SERENADE'S Payroll module gives you great flexibility in tailoring a pay for an employee. You can control:

  • How the pay is generated
  • The time unit against which the pay is calculated
  • How the pay is disbursed to the employee.

These elements are discussed further in the following paragraphs.

Generation Methods

Any particular pay for an employee may be generated in any of three ways:

  • From scratch
  • From that employee's standard codes
  • From the last period's pay.
Pay Periods / Time Units

An employee's pay may be based on any one of the following time units:

  • Hourly
  • Weekly
  • Fortnightly
  • Bi-monthly (twice every month)
  • 4-Weekly
  • Monthly,
  • Quarterly.

When an hourly pay period is specified for an employee, the payment is calculated per hour of employment, but the actual frequency of payment is at your discretion. It would typically be weekly, but can be more than once a week or can be fortnightly or monthly.

Disbursement options

Each employee may have:

  • A cash minimum requirement
  • Up to 5 direct credits
  • Any balance paid as a cheque or cash.

A cash pay may be rounded to a selected sum (e.g. $1) and the employee may specify a note and coin requirement.

Processing Pay

Basic processing is simple:

  • Generate the pay details. (You have the option of doing this by location/department).
  • Print the pay report.
  • Check the report, and correct any errors.
  • To make the actual payments the processing:
    • Generates payslips
    • Prints cheques
    • Creates direct credits for sending to the bank
    • Prepares the cash analysis
    • Posts to the General Ledger
    • Updates the analysis history
Tax Tables

There are two ways the system can process the tax tables:

  • From the code tables supplied by the IRD
  • From the simpler (but less accurate) percentage formula that is acceptable to the IRD.

Tax Tables, or the details for the generation of the deduction, are available from your dealer and are updated as required for IRD compliance.


ACC is a deduction that is included as part of the tax deduction. The present situation has the employer paying ACC separately from the employee and possibly to an insurance carrier other than the government. The employee ACC is shown as a separate tax on the employee's pay slip and file details as it has to be calculated separately and could be subject to change as per the employer.

Tax Deduction

The tax that is deductible from an employee's pay can be made up of three elements:

  • Tax
  • ACC deductions
  • Student Loan deductions

The IRD used to compound them in to one value but require them to be shown separately or in combination on various returns. It is thus necessary for the system to calculate them separately and so be able to show them separately for the tax returns. This is specifically true for the new IR348 - electronic return. A student repaying a loan will have all 3 codes.

Allowances and Deductions

The system allows a virtually unlimited number of allowances and deductions.
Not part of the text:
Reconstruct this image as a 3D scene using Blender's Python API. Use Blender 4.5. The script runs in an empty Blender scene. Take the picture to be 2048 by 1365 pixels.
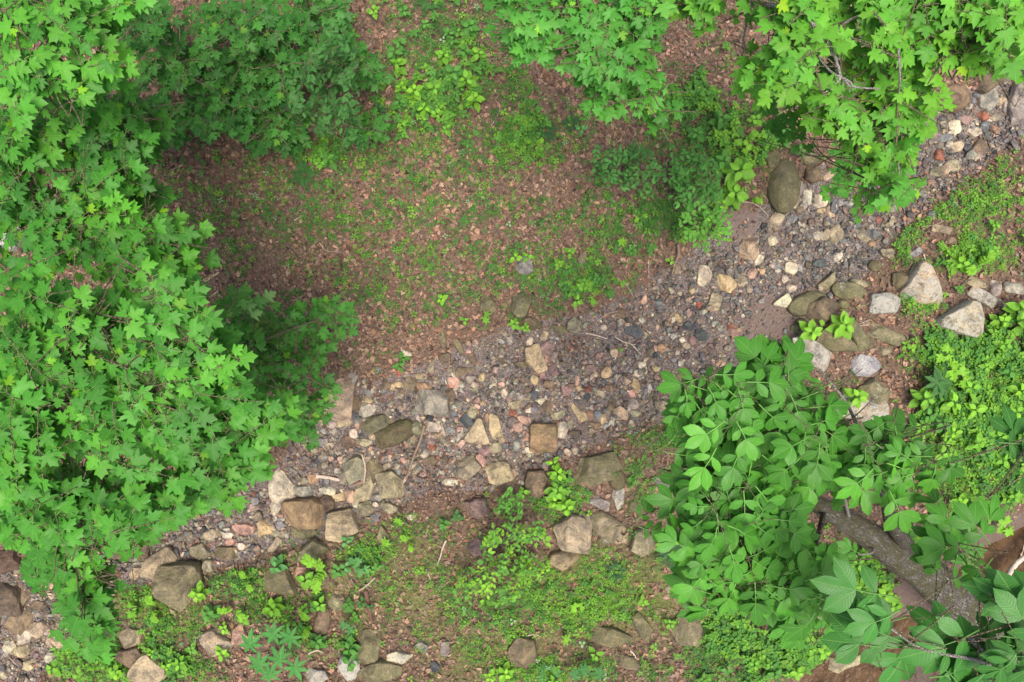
import bpy, math, random
import numpy as np
from mathutils import Vector

S = bpy.context.scene
C = S.collection
R = math.radians
# ---------------------------------------------------------------- camera
H = 9.2            # drone height over the creek bank, metres
PPM = 150.0        # photograph pixels per metre at z = 0
cam_d = bpy.data.cameras.new('camera')
cam = bpy.data.objects.new('camera', cam_d)
C.objects.link(cam)
cam.location = (0, 0, H)
cam.rotation_euler = (0, 0, 0)
cam_d.sensor_width = 36.0
cam_d.lens = 36.0 * H / (2048 / PPM)
cam_d.clip_start = 0.05
cam_d.clip_end = 500
S.camera = cam
# ---------------------------------------------------------------- sky, sun, exposure
SUN_EL, SUN_AZ = R(78), R(150)
w = bpy.data.worlds.new("World"); S.world = w; w.use_nodes = True
nt = w.node_tree; nt.nodes.clear()
sky = nt.nodes.new('ShaderNodeTexSky'); sky.sky_type = 'NISHITA'; sky.sun_disc = False
sky.sun_elevation = SUN_EL; sky.sun_rotation = SUN_AZ
sky.air_density = 1.0; sky.dust_density = 6.0; sky.ozone_density = 0.6
bg = nt.nodes.new('ShaderNodeBackground'); bg.inputs[1].default_value = 0.148
wo = nt.nodes.new('ShaderNodeOutputWorld')
nt.links.new(sky.outputs[0], bg.inputs[0]); nt.links.new(bg.outputs[0], wo.inputs[0])
sd = bpy.data.lights.new('sun', 'SUN'); sd.energy = 1.8; sd.angle = R(28); sd.color = (1, 0.95, 0.87)
sun = bpy.data.objects.new('sun', sd); C.objects.link(sun)
dirv = Vector((math.sin(SUN_AZ) * math.cos(SUN_EL), math.cos(SUN_AZ) * math.cos(SUN_EL), math.sin(SUN_EL)))
sun.rotation_euler = dirv.to_track_quat('Z', 'Y').to_euler(); sun.location = dirv * 30
S.view_settings.view_transform = 'Standard'; S.view_settings.look = 'None'
S.view_settings.gamma = 1; S.view_settings.exposure = 0.76
S.cycles.max_bounces = 6; S.cycles.diffuse_bounces = 4; S.cycles.transmission_bounces = 5

# ---------------------------------------------------------------- numpy helpers
def _hash(ix, iy, seed):
    h = (ix.astype(np.int64) * 374761393 + iy.astype(np.int64) * 668265263 + seed * 982451653) & 0x7fffffff
    h = (h ^ (h >> 13)) * 1274126177 & 0x7fffffff
    h = (h ^ (h >> 16)) & 0xffff
    return h / 65535.0
def vn(x, y, s=1.0, seed=0):
    x = np.asarray(x, float) / s; y = np.asarray(y, float) / s
    ix = np.floor(x); iy = np.floor(y); fx = x - ix; fy = y - iy
    fx = fx * fx * (3 - 2 * fx); fy = fy * fy * (3 - 2 * fy)
    a = _hash(ix, iy, seed); b = _hash(ix + 1, iy, seed); c = _hash(ix, iy + 1, seed); d = _hash(ix + 1, iy + 1, seed)
    return (a * (1 - fx) + b * fx) * (1 - fy) + (c * (1 - fx) + d * fx) * fy
def fbm(x, y, s=1.0, seed=0, o=4):
    t = 0; amp = .5
    for k in range(o):
        t = t + amp * vn(x, y, s / 2 ** k, seed + k * 17); amp *= .5
    return t / (1 - .5 ** o)
def sst(a, b, x):
    t = np.clip((x - a) / (b - a), 0, 1); return t * t * (3 - 2 * t)
def capd(px, py, chain):
    """signed distance in photograph pixels of ground units to a chain of discs (px,py,halfwidth)"""
    best = np.full(np.shape(px), 1e9)
    for (x0, y0, w0), (x1, y1, w1) in zip(chain[:-1], chain[1:]):
        dx, dy = x1 - x0, y1 - y0
        t = np.clip(((px - x0) * dx + (py - y0) * dy) / (dx * dx + dy * dy), 0, 1)
        d = np.hypot(px - x0 - t * dx, py - y0 - t * dy) - (w0 + (w1 - w0) * t)
        best = np.minimum(best, d)
    return best
def topx(x, y): return 1024 + np.asarray(x) * PPM, 682.5 - np.asarray(y) * PPM
CREEK = [(2500, 120, 90), (2048, 190, 75), (1930, 275, 75), (1800, 350, 95), (1680, 440, 120), (1540, 560, 125), (1420, 640, 115),
         (1250, 735, 122), (1060, 800, 142), (860, 860, 140), (720, 930, 125), (590, 1010, 95), (450, 1075, 62), (300, 1110, 50),
         (180, 1140, 60), (60, 1230, 110), (-100, 1330, 160), (-500, 1500, 160)]
STREAM = [(2500, 900, 60), (2120, 1100, 70), (2010, 1170, 55), (1930, 1250, 45), (1850, 1320, 75), (1730, 1370, 90), (1500, 1600, 120)]
MUD = [(2400, 950, 90), (2080, 1140, 90), (1930, 1190, 75), (1850, 1250, 70), (1790, 1350, 100), (1600, 1600, 150)]
def creek_sd(x, y):
    px, py = topx(x, y)
    return capd(px, py, CREEK) + (fbm(x, y, 1.1, 3) - .5) * 70
def height(x, y):
    x = np.asarray(x, float); y = np.asarray(y, float)
    px, py = topx(x, y)
    c = capd(px, py, CREEK) + (fbm(x, y, 1.1, 3) - .5) * 70
    h = -0.20 * (1 - sst(-60, 70, c))
    h = h + 0.16 * (fbm(x, y, 2.2, 11, 3) - .5) + 0.05 * (fbm(x, y, .5, 21, 3) - .5)
    h = h + 0.25 * sst(60, 500, c) * (1 - .5 * sst(900, 1500, px))
    s = capd(px, py, STREAM); m = capd(px, py, MUD)
    h = h * sst(-40, 120, m) - 0.42 * (1 - sst(-70, 110, m)) - 0.16 * (1 - sst(-60, 30, s + (fbm(x, y, .6, 31) - .5) * 60))
    r = np.hypot(x, y); h = h + 2.2 * sst(14, 45, r) * fbm(x, y, 14, 41)
    return h
WATER_Z = -0.50
def G(px, py, dz=0.0):
    """photograph pixel -> point standing on the ground (dz above it)"""
    px = np.asarray(px, float); py = np.asarray(py, float)
    z = np.zeros(px.shape)
    for _ in range(6):
        s = (H - z) / H / PPM
        x = (px - 1024) * s; y = (682.5 - py) * s
        z = height(x, y) + dz
    return x, y, z
def P(px, py, z):
    s = (H - z) / H / PPM
    return Vector(((px - 1024) * s, (682.5 - py) * s, z))

def mk(name, V, F, mats, parent=None, col=None, uv=None, smooth=False, par=None, matidx=None):
    """one mesh object from arrays; F (n,3) or (n,4) or a list of such arrays"""
    me = bpy.data.meshes.new(name)
    V = np.asarray(V, np.float32)
    Fl = F if isinstance(F, list) else [F]
    Fl = [np.asarray(f, np.int32) for f in Fl if len(f)]
    me.vertices.add(len(V)); me.vertices.foreach_set('co', V.ravel())
    idx = np.concatenate([f.ravel() for f in Fl]); tot = np.concatenate([np.full(len(f), f.shape[1], np.int32) for f in Fl])
    st = np.concatenate([[0], np.cumsum(tot)[:-1]]).astype(np.int32)
    me.loops.add(len(idx)); me.loops.foreach_set('vertex_index', idx)
    me.polygons.add(len(tot)); me.polygons.foreach_set('loop_start', st)
    try: me.polygons.foreach_set('loop_total', tot)
    except Exception: pass
    if smooth: me.polygons.foreach_set('use_smooth', np.ones(len(tot), bool))
    if matidx is not None: me.polygons.foreach_set('material_index', np.asarray(matidx, np.int32))
    for m in (mats if isinstance(mats, (list, tuple)) else [mats]): me.materials.append(m)
    if col is not None:
        a = me.color_attributes.new('Col', 'FLOAT_COLOR', 'POINT')
        c = np.ones((len(V), 4), np.float32); c[:, :3] = col; a.data.foreach_set('color', c.ravel())
    if par is not None:
        a = me.color_attributes.new('Par', 'FLOAT_COLOR', 'POINT')
        c = np.ones((len(V), 4), np.float32); c[:, :3] = par; a.data.foreach_set('color', c.ravel())
    if uv is not None:
        u = me.uv_layers.new(name='UVMap'); u.data.foreach_set('uv', np.asarray(uv, np.float32)[idx].ravel())
    me.update(calc_edges=True)
    o = bpy.data.objects.new(name, me); C.objects.link(o)
    if parent is not None: o.parent = parent
    return o
def tag(o, label, cat, group=None):
    o['label'] = label; o['category'] = cat
    if group: o['group'] = group
    return o
def empty(name, loc, label, cat, group=None):
    o = bpy.data.objects.new(name, None); C.objects.link(o); o.location = loc; o.empty_display_size = .1
    return tag(o, label, cat, group)
class Batch:
    def __init__(s): s.V = []; s.F3 = []; s.F4 = []; s.C = []; s.U = []; s.n = 0
    def add(s, V, F, col, uv=None):
        V = np.asarray(V, float).reshape(-1, 3); F = np.asarray(F)
        s.V.append(V); (s.F3 if F.shape[1] == 3 else s.F4).append(F + s.n)
        c = np.asarray(col, float); s.C.append(np.broadcast_to(c, V.shape) if c.ndim == 1 else c)
        s.U.append(np.zeros((len(V), 2)) if uv is None else uv); s.n += len(V)
    def build(s, name, mats, parent=None, off=(0, 0, 0), smooth=False):
        F = []
        if s.F3: F.append(np.concatenate(s.F3))
        if s.F4: F.append(np.concatenate(s.F4))
        return mk(name, np.concatenate(s.V) - np.asarray(off), F, mats, parent, np.concatenate(s.C), np.concatenate(s.U), smooth)
def scatter(tpl, pos, rot, scl, cols, uvw=True):
    """tpl=(V,F,colmul,uv); pos (n,3) rot (n,3,3) columns = local axes, scl (n,) or (n,3); cols (n,3)"""
    V, F, cm, uv = tpl; n = len(pos); k = len(V)
    sc = scl[:, None, None] if scl.ndim == 1 else scl[:, None, :]
    W = np.einsum('nij,nkj->nki', rot, V[None] * sc) + pos[:, None, :]
    FF = (F[None] + (np.arange(n) * k)[:, None, None]).reshape(-1, F.shape[1])
    CC = (cols[:, None, :] * cm[None, :, None]).reshape(-1, 3)
    return W.reshape(-1, 3), FF, CC, np.tile(uv, (n, 1))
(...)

These are used to cater for things like Meal Allowances and Social Club deductions. Any employee may have any or all of these as 'standards' on their details. These may be a straight value or may be a percentage based on the Gross or Nett pay etc. They may have a threshold (over which the rate applies) or an upper limit after which the rate does not apply. The Child Support deduction is an example of a threshold where an employee must retain 60% of their nett (after tax) pay (excluding Student loan repayment). The Student loan repayment is another example. The system still retains the ability to link these allowance and deductions to the number of hours worked or the actual starting and ending times although this is now mostly obsolete.

Electronic Filing

The IRD has introduced an 'Electronic filing' system that was said to be optional but actually turns out not so to be. This requires more detail than the old IR12 and wants it all to be separated. The system produces an ASCII file suitable for sending to the IRD and with this a report that shows the values the file contains. This report should be used to do the manual return if the IRD will not yet accept electronic returns from your company.